Speaking with CNN’s State of the Union on Sunday, Rep Anthony Gonzalez tore into the former president, who he said was a “loser” who was refusing to acknowledge his own failure in the 2020 election.
“We have to be a party of truth, and the cold hard truth is Donald Trump led us into a ditch on January 6th. The former president lied to us. He lied to every one of us, and in doing so, he cost us the House, the Senate, and the White House,” said Mr Gonzalez.
“I see, fundamentally, a person who shouldn’t be able to hold office again because of what he did around January 6th, but I also see somebody who is an enormous political loser. I don’t know why anybody who wants to win elections going forward would follow that. I don’t get it ethically and certainly not politically. Neither of them make sense.”
Mr Gonzalez previously announced that he would not seek a third term in Congress, but said in the interview on Sunday he would re-enter politics and mount a presidential bid if necessary to stop Mr Trump from being the party’s standard-bearer once again.
“If he’s the nominee again in ‘24, I will do everything I personally can to make sure he doesn’t win. I’m not voting for Democrats, but whether that’s find a viable third party or whether that’s try to defeat him in primaries, whatever it is, that’s going to be where I’ll spend my time,” said the Ohio congressman.
Mr Gonzalez previously won reelection in Ohio’s 16th district by nearly 30 points in 2020, however, redistricting in the state meant that his district was set to be redrawn before the next election, throwing his future into question.
In February, before it became clear that redistricting would mean the end of Mr Gonzalez’s re-election bid, he faced machinations by Trump-supporting Republicans in state who hoped to defeat him in a primary election in response to his support for the second impeachment of Mr Trump by the House.
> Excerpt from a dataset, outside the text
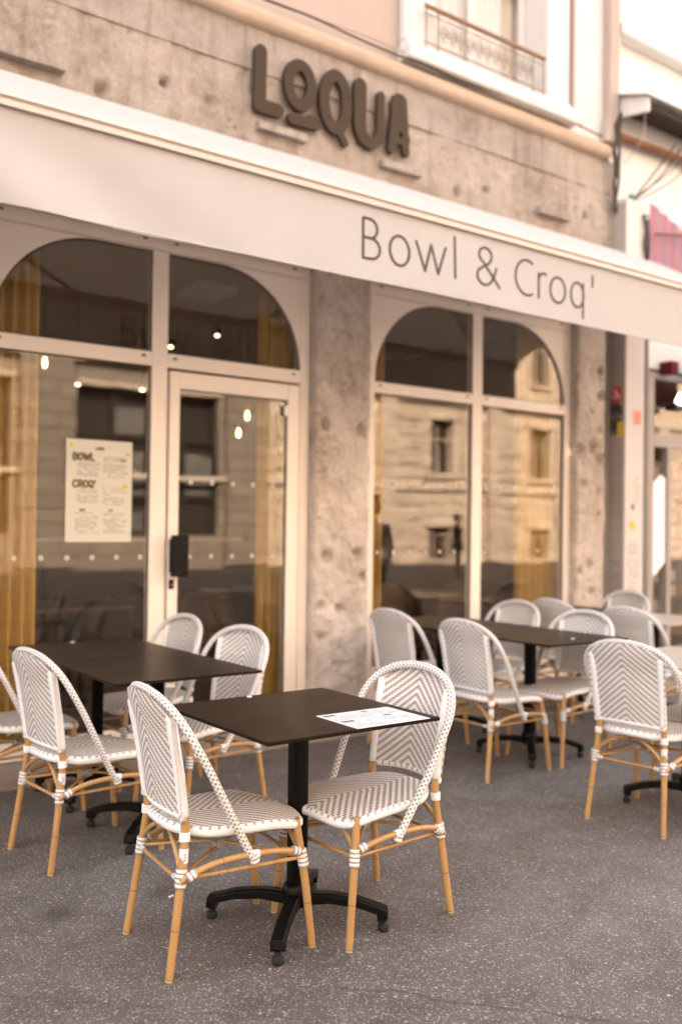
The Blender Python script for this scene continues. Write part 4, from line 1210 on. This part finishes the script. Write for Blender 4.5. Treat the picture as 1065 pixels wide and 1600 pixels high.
# ------------------------------------------------------------------ neighbour
nb = empty('neighbour_building', (0, 0, 0), 0, 'neighbouring building with pale upper wall and a shop under it at the right edge', 'building')
mb = MB(); mb.box(7.69, 12, 5.46, 5.9, 2.95, 4.4); mb.box(7.39, 7.686, 5.475, 5.9, 0, 4.4); mb.box(7.135, 12, 5.50, 5.9, 4.44, 12)
mb.box(9.6, 60, 5.46, 5.9, 0, 2.95); mb.box(12, 60, 5.46, 5.9, 2.95, 14); mb.box(9.9, 60, 5.92, 18, 0, 14); mb.box(7.135, 9.9, 7.8, 18, 0, 14); mb.box(7.135, 9.9, 5.92, 7.8, 3.1, 14)
mb.build('wall', M['whitewall'], nb)
MB().prism([(7.14, 5.96), (12, 5.96), (12, 6.07), (7.14, 6.07)], 5.36, 5.498).build('string_course', M['trim'], nb, bevel=.01)
MB().box(7.135, 7.16, 5.40, 5.498, 5.5, 9).build('gutter_pipe', M['trim'], nb)
mb = MB(); mb.box(7.72, 7.80, 5.46, 5.53, 0, 2.92); mb.box(7.80, 9.6, 5.46, 5.53, 2.20, 2.32); mb.box(7.80, 9.6, 5.46, 5.53, 0, .25); mb.box(8.02, 8.08, 5.46, 5.53, .25, 2.2); mb.box(7.80, 9.6, 5.461, 5.529, 2.86, 2.92)
f = mb.build('shop_window', M['pil'], nb, bevel=.004)
MB().box(8.02, 9.6, 5.49, 5.496, .25, 2.2).build('pane', M['glass'], f); MB().box(7.8, 9.6, 5.49, 5.496, 2.32, 2.86).build('pane', M['glass'], f)
mb = MB(); mb.box(7.7, 9.7, 7.6, 7.7, 0, 3); mb.box(9.7, 9.8, 5.9, 7.7, 0, 3); mb.box(7.7, 9.7, 5.9, 7.7, 2.96, 3.0)
mb.build('shop_room', simple('shop_room_paint', (.34, .28, .23), .8), nb)
MB().tube([(7.63, 5.43, 0), (7.63, 5.43, 4.35)], .022, 12, 2).build('drain_pipe', M['steel'], nb, smooth=True)
MB().prism([(7.81, .94), (8.00, 1.08), (8.00, 1.90), (7.93, 1.935), (7.81, 1.84)], 5.475, 5.485).build('glare_panel', M['glarewhite'], nb)  # white panel stands in for a bright reflection at the shop window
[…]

Mr Gonzalez’s impeachment vote resulted in his censure by the Medina County Republican Party and a call for his resignation from another regional GOP group.
He defended his vote to punish Mr Trump for the 6 January attack on the US Capitol in February on a podcast, explaining that the slow response of the National Guard and other law enforcement agencies convinced him.
“The reality is the Congress and the vice president were under attack by a mob and the president didn't step up in my opinion in nearly the right way to calm it down, to stop it,” Mr Gonzalez said at the time.
“You know I think I'd probably be a no if he had seen all of this and immediately said 'hey cut this out, here comes the National Guard, we're done, this isn't what I wanted' but instead we had multiple hours go by and the first tweet that went out was actually attacking the vice president while the Capitol was under siege,” he continued.